How govt can protect small-scale farmers against climate change

THERE are a number of challenges that farmers in this country, both small and large scale, encounter in the advent of climate change. With the weather experts predicting an El-Nino phenomenon once again to revisit the Southern African region, it is the farming sector that is going to be hard hit, especially the small-scale farmers. The reason being that they are the least equipped and capacitated to deal with climate change impact. Small-scale farmers also lack even basic materials and equipment to manage climate shocks.

In the advent of the serious weather phenomenon which may or may not be a result of global warming, climate change could become too hot to handle, through extreme weather events, rising temperatures and little rainfall. As a result, farmers’ incomes will be severely depleted, meaning that small-scale farmers, especially horticulturists, would need government assistance.

Horticultural farmers need to be subsidised with low-cost drip irrigation kits which are out of reach in the local markets. Drip irrigation kits are user-friendly, cost-effective and they don’t use or lose too much water.

Because agriculture is central to the economic growth of this country, there is no way horticulture cannot be classified among the command packs. Government needs to support horticultural farmers, including sourcing viable markets for their products. In the absence of viable markets, horticultural farmers, because of their vulnerability status, end up selling their products almost for nothing to unscrupulous buyers and middlemen taking advantage of them.

Small-scale horticultural farmers also face stiff competition from their established counterparts in the commercial sector, who have the power of bargaining through their representations. Small-scale horticulturists should be helped to access the closely guarded export markets in order to get foreign currency. Currently for an ordinary horticulturist to access export markets even with good or better products, it is more difficult than a camel entering through the eye of the needle. This is because horticulturists do not have strong representation, as such they lack the bargaining power and the voice too.

Coupled with the unpredictable weather patterns, small-scale horticulturists would face a number of challenges, some of which I have already highlighted above. Small-scale farmers are a vulnerable community which needs external support and interventions. The fluctuations in weather patterns, temperatures and rainfall patterns will have a negative impact on agricultural productivity as well as that of the wider population.

According to the recently announced meteorological data, the average temperatures are rising, or will rise, throughout the country and the Southern African region, leading to what they term below normal rainfall. In this regard, small-scale farmers cannot cushion themselves against extreme temperature shocks which will lead to a decline in their yields, as well as consign them to poverty.
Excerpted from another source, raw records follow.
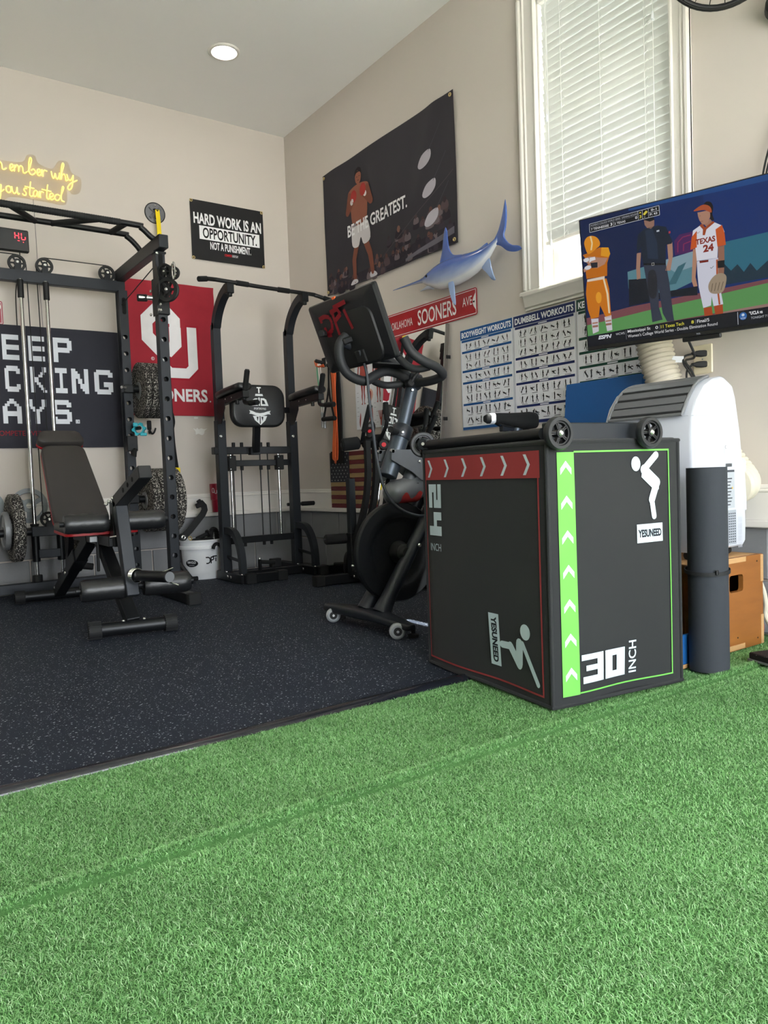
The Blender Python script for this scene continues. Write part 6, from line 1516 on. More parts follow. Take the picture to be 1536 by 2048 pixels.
# neon sign
t = thing('neon_sign', 'lit yellow script neon sign reading remember why you started', 'neon sign', (0.95, YB-0.006, 2.5))
mat('neon_yellow', 'fff2a0', 0.4, emit='ffdf58', estr=0.62)
mat('neon_core', 'ffe060', 0.4)
GL = {'m': [[(0, 0), (.05, .95), (.08, .6), (.22, 1), (.34, .75), (.34, .05), (.40, .7), (.56, 1), (.68, .7), (.70, .1), (.84, 0), (1, .25)]],
      'e': [[(0, .35), (.45, .45), (.80, .72), (.60, 1), (.22, .8), (.15, .3), (.45, 0), (1, .3)]],
      'b': [[(0, .3), (.30, 1.3), (.48, 2.2), (.34, 2.5), (.18, 1.9), (.10, .7), (.22, .05), (.55, 0), (.85, .45), (.66, .85), (.35, .6)]],
      'r': [[(0, .1), (.18, 1), (.28, .0), (.30, .6), (.55, .98), (.95, .9)]],
      'w': [[(0, 1), (.08, .3), (.24, 0), (.44, .8), (.50, .2), (.68, 0), (.88, .5), (.95, 1)]],
      'h': [[(0, 0), (.30, 1.2), (.56, 2.3), (.44, 2.6), (.26, 1.8), (.16, .1), (.30, .7), (.55, .95), (.68, .5), (.72, 0), (1, .2)]],
      'y': [[(0, 1), (.08, .4), (.30, .15), (.52, .6), (.62, 1), (.55, .1), (.42, -.9), (.16, -1.35), (.02, -1.0), (.35, -.3), (1, .35)]],
      'o': [[(.55, 1), (.15, .8), (.08, .3), (.42, 0), (.82, .25), (.85, .75), (.55, 1), (.80, .88), (1.05, .85)]],
      'u': [[(0, 1), (.05, .35), (.28, 0), (.58, .35), (.70, 1), (.72, .25), (.85, 0), (1, .15)]],
      's': [[(.85, 1.05), (.45, 1.05), (.30, .75), (.65, .40), (.55, .05), (.15, .0), (0, .2)]],
      't': [[(.62, 2.2), (.45, 1.1), (.36, .3), (.60, 0), (1, .25)], [(-.35, 1.35), (1.15, 1.25)]],
      'a': [[(.80, .85), (.45, 1), (.10, .6), (.18, .08), (.52, .2), (.80, .85), (.80, .2), (1.05, .15)]],
      'd': [[(.62, .8), (.28, .95), (.03, .5), (.16, .05), (.45, .2), (.80, 1.3), (1.0, 2.1), (.90, 2.3), (.74, 1.2), (.72, .2), (1.0, 0)]]}
def nx(z): return 0.857+z*0.000712+0.02
def script(txt, spans, base, xh):
    for ch, (a, b) in zip(txt, spans):
        mb = MB()
        for st in GL[ch]:
            x0, x1 = nx(a), nx(b); mb.tube([(x0+(x1-x0)*px, YB-0.016, base+xh*py) for px, py in st], 0.0036, n=8, sub=6)
        mb.build('letter', 'neon_yellow', t)
script('remember', [(-150, -105), (-105, -65), (-60, 55), (78, 118), (118, 222), (232, 305), (302, 345), (340, 398)], 2.704, 0.042)
script('why', [(430, 505), (500, 575), (565, 655)], 2.704, 0.042)
script('you', [(-35, 25), (38, 88), (90, 150)], 2.563, 0.042)
script('started', [(175, 222), (215, 268), (262, 312), (312, 356), (358, 412), (398, 446), (445, 530)], 2.563, 0.042)
ac = bpy.data.materials.new('acrylic'); ac.use_nodes = True; N = ac.node_tree.nodes
t_ = N.new('ShaderNodeBsdfTransparent'); t_.inputs[0].default_value = (0.97, 0.95, 0.92, 1); gl = N.new('ShaderNodeBsdfGlossy'); gl.inputs['Roughness'].default_value = 0.05
mx = N.new('ShaderNodeMixShader'); mx.inputs[0].default_value = 0.05; L_ = ac.node_tree.links
L_.new(t_.outputs[0], mx.inputs[1]); L_.new(gl.outputs[0], mx.inputs[2]); L_.new(mx.outputs[0], N['Material Output'].inputs[0]); MATS['acrylic'] = ac
out = [(-190, 2.755), (-60, 2.765), (60, 2.762), (190, 2.775), (235, 2.825), (300, 2.828), (325, 2.785), (440, 2.765), (500, 2.825), (580, 2.828), (610, 2.765), (690, 2.735), (675, 2.645), (600, 2.625), (560, 2.67), (545, 2.55), (380, 2.545), (170, 2.545), (60, 2.535), (-10, 2.49), (-80, 2.50), (-110, 2.60), (-190, 2.66)]
MB().prism([(q.x, q.y) for q in catmull([(nx(a)-0.9, z-2.6, 0) for a, z in out], 4, True)], (0.9, YB-0.007, 2.6), X1, Z1, 0.004).build('backing', 'acrylic', t, smooth=0)
mat('clear_cord', 'd8d2c8', 0.4)
MB().tube([(nx(265), YB-0.004, 2.55), (nx(270), YB-0.003, 2.3), (nx(272), YB-0.003, 2.1), (nx(285), YB-0.003, 1.72)], 0.0016, n=6, sub=4).build('power_cord', 'grey_plastic', t)

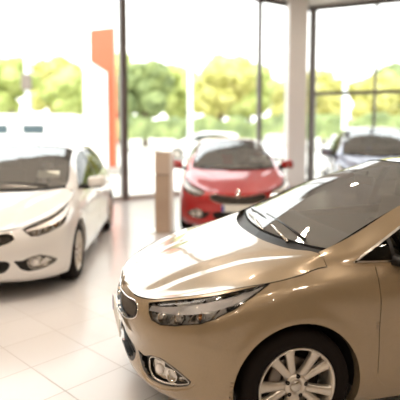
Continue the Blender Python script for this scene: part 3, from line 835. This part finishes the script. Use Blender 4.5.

Small-scale irrigation equipment should be accessible to these vulnerable groups so that as the extreme weather shocks bite, they will be cushioned and absorb these climatic shocks. Lower yields would also mean reduced income for these farmers.

The government’s duty will be to mitigate these effects by introducing low-cost irrigation kits to the vulnerable farming groups at subsidised rates. These drip irrigation kits would not deplete underground water resources, contributing to smart irrigation and farming. These are critical in the sustainable management of water resources.

The other headache that small-scale horticultural farmers face is that of severe post-harvest losses due to marketing and pricing models. Horticultural products are largely perishable, and they comprise fruits and vegetables and they can easily succumb to extreme weather conditions.

As a result, small-scale farmers lose out because of factors such as transport costs to the city and towns where the processing plants are located. This defeats the whole purpose of value addition and beneficiation, to benefit local communities and uplift the living standards of the poor people.

As such, when government authorities talk of value addition and beneficiation, we hope, they will be referring to this kind of scenario. Above all, small-scale farmers are not very skilled to sell their produce without enlisting the services of shady and untrustworthy middlemen.

This makes the whole process very long and unbearable. If costs of producing these products could be calculated, these vulnerable farmers would always be in the red, experiencing massive income and labour costs.